The policy measures announced in the Union Budget to boost employment comes across as an acknowledgement of the dire need to create jobs and reap the demographic dividend that we have all known as the Indian economy’s biggest strength. In a candid interview with India Today, India’s finance secretary TV Somanathan articulates the problem statement and the thinking behind these policy measures to push for employment-intensive growth.
“Given our demographics, especially the bulge in young population, employment will be critical in the next few years. We’ll have a huge number of them entering the job market. Now there are two things a government can do about this. Promote growth because a growing economy means more jobs. We have done this through a prudent fiscal policy, enhanced capital investment and various programmes to promote investment. But it’s a fact that in modern times growth can happen with less employment due to increasing mechanisation, automation and other technological developments. So the second is to push for employment-linked incentives to create jobs. But economic entities will not employ anyone just because the government is giving a subsidy. But at the margin, their decisions are influenced by fiscal incentives. So if somebody is planning to employ people, the provision of a subsidy over a period of time may encourage them to accelerate that hiring. There are always incremental choices to be made about greater automation and mechanisation versus greater use of labour. That being the case, we have come up with a package of fiscal incentives which will influence company choices in the direction of greater employment.”
As with this government’s fiscal policies in general, there is an intent to minimise leakage and get more bang for the buck:
“We needed a mechanism to know that the job creation is genuine. The reason for the EPFO linkage is merely to prevent fraud. The money will go directly to the employee in this first part, which is scheme A. Then there is a scheme B, which is for the manufacturing sector. If the industry employs at least 50 newcomers, then we give them a handsome subsidy which will run for four years. Here, the logic is that a company is taking the trouble to pick up these many unemployed/inexperienced people. They may need to give them training to bring them up to standard. And that is something the government is happy to subsidise.”

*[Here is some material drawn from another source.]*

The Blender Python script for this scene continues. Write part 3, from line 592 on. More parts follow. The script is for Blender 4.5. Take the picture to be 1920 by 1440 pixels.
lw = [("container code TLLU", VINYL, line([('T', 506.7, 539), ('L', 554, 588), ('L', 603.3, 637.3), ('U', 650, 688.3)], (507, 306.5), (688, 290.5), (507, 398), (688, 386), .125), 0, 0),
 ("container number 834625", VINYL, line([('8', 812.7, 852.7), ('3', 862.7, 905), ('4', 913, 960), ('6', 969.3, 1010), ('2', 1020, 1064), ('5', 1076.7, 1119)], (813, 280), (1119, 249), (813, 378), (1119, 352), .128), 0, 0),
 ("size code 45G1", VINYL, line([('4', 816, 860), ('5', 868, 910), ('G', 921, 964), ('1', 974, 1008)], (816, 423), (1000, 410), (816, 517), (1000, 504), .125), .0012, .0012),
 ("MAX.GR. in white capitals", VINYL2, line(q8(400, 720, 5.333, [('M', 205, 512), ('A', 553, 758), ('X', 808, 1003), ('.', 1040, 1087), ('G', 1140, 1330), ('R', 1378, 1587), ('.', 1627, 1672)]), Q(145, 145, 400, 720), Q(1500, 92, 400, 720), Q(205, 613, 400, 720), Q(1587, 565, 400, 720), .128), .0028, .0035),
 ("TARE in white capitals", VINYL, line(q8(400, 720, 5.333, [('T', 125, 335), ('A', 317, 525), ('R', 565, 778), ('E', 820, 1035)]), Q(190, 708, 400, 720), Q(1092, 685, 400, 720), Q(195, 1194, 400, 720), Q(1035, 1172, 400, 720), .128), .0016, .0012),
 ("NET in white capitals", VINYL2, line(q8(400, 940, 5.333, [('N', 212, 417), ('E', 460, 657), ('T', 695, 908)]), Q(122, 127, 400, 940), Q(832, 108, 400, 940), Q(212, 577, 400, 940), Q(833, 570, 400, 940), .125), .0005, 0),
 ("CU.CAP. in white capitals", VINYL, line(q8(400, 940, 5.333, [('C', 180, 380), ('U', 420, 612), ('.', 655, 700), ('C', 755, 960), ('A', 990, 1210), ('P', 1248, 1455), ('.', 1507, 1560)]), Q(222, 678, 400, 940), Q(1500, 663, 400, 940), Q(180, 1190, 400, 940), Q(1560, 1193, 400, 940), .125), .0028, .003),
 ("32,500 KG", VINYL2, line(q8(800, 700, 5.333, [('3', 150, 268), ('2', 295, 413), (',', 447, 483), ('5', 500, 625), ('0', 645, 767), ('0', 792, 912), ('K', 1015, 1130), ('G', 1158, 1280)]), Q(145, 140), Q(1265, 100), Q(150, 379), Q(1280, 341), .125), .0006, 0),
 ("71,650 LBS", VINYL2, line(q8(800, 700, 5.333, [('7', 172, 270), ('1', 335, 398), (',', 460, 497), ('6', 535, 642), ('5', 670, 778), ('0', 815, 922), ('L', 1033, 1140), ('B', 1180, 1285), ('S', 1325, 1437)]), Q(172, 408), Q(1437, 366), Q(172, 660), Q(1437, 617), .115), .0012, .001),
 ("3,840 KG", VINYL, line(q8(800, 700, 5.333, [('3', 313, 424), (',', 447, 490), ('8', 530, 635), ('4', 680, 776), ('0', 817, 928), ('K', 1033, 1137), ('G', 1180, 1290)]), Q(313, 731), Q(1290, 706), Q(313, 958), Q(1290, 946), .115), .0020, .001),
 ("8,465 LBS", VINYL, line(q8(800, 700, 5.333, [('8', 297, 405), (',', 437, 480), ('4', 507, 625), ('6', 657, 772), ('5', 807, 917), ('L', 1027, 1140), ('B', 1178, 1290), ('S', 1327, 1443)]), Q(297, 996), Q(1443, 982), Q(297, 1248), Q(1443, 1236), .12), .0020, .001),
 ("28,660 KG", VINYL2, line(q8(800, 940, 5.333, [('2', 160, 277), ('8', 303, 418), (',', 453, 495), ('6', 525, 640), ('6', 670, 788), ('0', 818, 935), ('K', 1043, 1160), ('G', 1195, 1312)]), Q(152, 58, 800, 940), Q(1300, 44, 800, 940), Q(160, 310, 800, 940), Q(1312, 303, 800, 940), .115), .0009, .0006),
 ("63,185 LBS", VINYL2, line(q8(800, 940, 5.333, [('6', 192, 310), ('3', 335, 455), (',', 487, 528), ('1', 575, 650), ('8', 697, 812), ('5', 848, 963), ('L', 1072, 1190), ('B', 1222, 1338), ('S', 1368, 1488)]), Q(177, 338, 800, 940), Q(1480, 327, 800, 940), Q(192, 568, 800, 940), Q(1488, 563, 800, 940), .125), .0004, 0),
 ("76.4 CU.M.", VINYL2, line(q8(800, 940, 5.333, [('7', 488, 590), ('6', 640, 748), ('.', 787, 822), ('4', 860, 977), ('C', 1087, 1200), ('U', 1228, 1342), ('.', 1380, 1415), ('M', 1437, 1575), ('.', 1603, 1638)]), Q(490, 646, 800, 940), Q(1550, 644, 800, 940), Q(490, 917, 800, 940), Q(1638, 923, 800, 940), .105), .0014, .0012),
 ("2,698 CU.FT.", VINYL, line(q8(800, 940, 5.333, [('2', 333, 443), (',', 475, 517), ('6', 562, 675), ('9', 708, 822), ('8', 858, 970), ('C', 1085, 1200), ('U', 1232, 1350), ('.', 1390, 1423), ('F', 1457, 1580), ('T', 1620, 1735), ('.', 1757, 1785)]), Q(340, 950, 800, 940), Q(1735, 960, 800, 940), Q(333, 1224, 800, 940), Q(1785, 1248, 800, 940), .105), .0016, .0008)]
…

The finance secretary talks about parallels for this policy push and why it is innovative and significant in terms of scale:
“Fiscal incentives for employment, historically, have worked in many countries and they must be given a chance. It’s the big innovative push to ensure that India’s growth becomes more employment-intensive. It’s also huge because it hopes to help 40 million of our youth. And we’re not talking small change here, we’re putting Rs 2 trillion (2 lakh crore) behind it. It’s innovative because these schemes have no exact parallels, especially the involvement of the private sector and the linking of all these subsidies to employment rather than to investment or production.”